On 16 December 1994 a man called Shiji Lapite was killed by the police in Upper Clapton, east London. He was stopped for “acting suspiciously” and was killed in a subsequent struggle with two police officers. An inquest found that the cause of death was asphyxia from compression of the neck consistent with the application of a neckhold. PC Wright, one of the arresting officers, admitted applying the fatal neckhold to Shiji and biting him in the chest. The other officer present, PC McCullum, admitted kicking Shiji twice in the head “as hard as he could”. Pathologists’ evidence and post mortem reports found that Shiji Lapite had suffered at least 36 separate injuries, that his larynx and neck were bruised and a cartilage in his voicebox was fractured. The inquest jury returned a unanimous verdict of ‘unlawful killing’ but no criminal or disciplinary charges were brought against the officers involved.
Shiji Lapite was killed just round the corner from where I was living at the time and like many people I was very angry about it, but it seemed to me that the killing was forgotten about very quickly in the local area. The place where it happened was not marked in any way and soon it was as if nothing had even happened. It was like Shiji Lapite just disappeared.

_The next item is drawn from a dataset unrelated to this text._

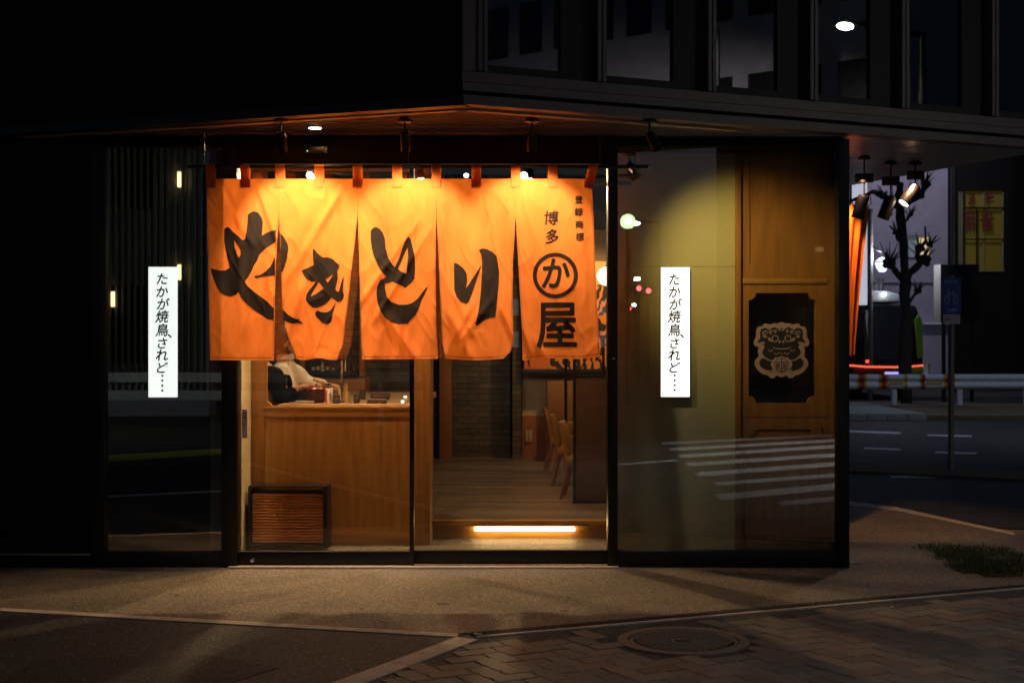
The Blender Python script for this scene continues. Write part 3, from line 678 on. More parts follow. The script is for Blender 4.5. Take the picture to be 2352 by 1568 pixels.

A little while later, on 2 May 1995, a man called Brian Douglas was stopped by PC Mark Tuffey and PC Paul Harrison in St Luke’s Avenue, Clapham. During the incident Brian was struck with an American-style long-handled baton by PC Tuffey. He died from haemorrhages and a fractured skull five days later. Evidence at his inquest said the force of the blow was equivalent to being dropped from 11 times his own height onto his head. The CPS claimed there was insufficient evidence to prosecute the officers involved. No disciplinary action was taken against either officer (PC Tuffey resigned from the police in 2006 after he was found guilty and fined £400 for racially aggravated abusive or threatening words whilst on duty).

Once again, after a short while Brian Douglas was forgotten about and the site of his death was not marked in any way. I had been cutting and painting stencils since around 1982 and I decided to create memorials for Shiji Lapite and Brian Douglas and use them to mark the locations of their deaths. I also dropped the stencils at other sites to help highlight the injustice of these cases, just two amongst many examples of young Black men dying at the hands of the police. The stencils weren’t very sophisticated, they were quickly produced out of anger rather than calculated decision.
I continued to make stencils with a variety of themes in the time since then, but in 2008 there was a sudden media frenzy about knife crime and the numbers of young people being murdered in London. In most of these cases the scene of the murder would be marked with tributes, messages and flowers that would be left for a short while and then swept away. Even tributes left for high-profile victims like Ben Kinsella were the subject of deliberate decisions by the local council to clear the street and prevent the area being associated with their death. We were back to the familiar story of young people’s lives being taken away and then forgotten about. I wanted to stop the victims from being invisible and to help keep them in our collective memories.
The murder of Nass Osawe was a dramatic example. Nass Osawe was murdered on 27 December 2007 in a busy shopping street at Angel in north London. He and two friends were attacked by another boy who stabbed him to death just for looking at him. He was only 16. Although flowers and cards were left at the spot, before long “normal life” resumed for everyone else and the spot was not marked in any way.

This memorial for Nass Osawe went up in December 2008 and remained there for 18 months before the council finally had it buffed. There was apparently a considerable protest when it was removed.
The response of the local authority to the memorials has been utterly random. A memorial for David Nowak in Hackney was buffed almost immediately.

A memorial for Ben Kinsella in Islington was actually protected by the council and when it was painted over by BT, the leader of the council said he was “gobsmacked and outraged”.

A memorial for Jahmal Mason-Blair in Hackney became of the focus of tributes on the first anniversary of his death on 23 May 2009.

This was exactly the motivation behind the whole idea - which is the exact opposite of the dominant narrative which demonises and fears youth - to mark the place where they died so that we can properly remember and pay respects to these young people who have died in our streets but will not be forgotten.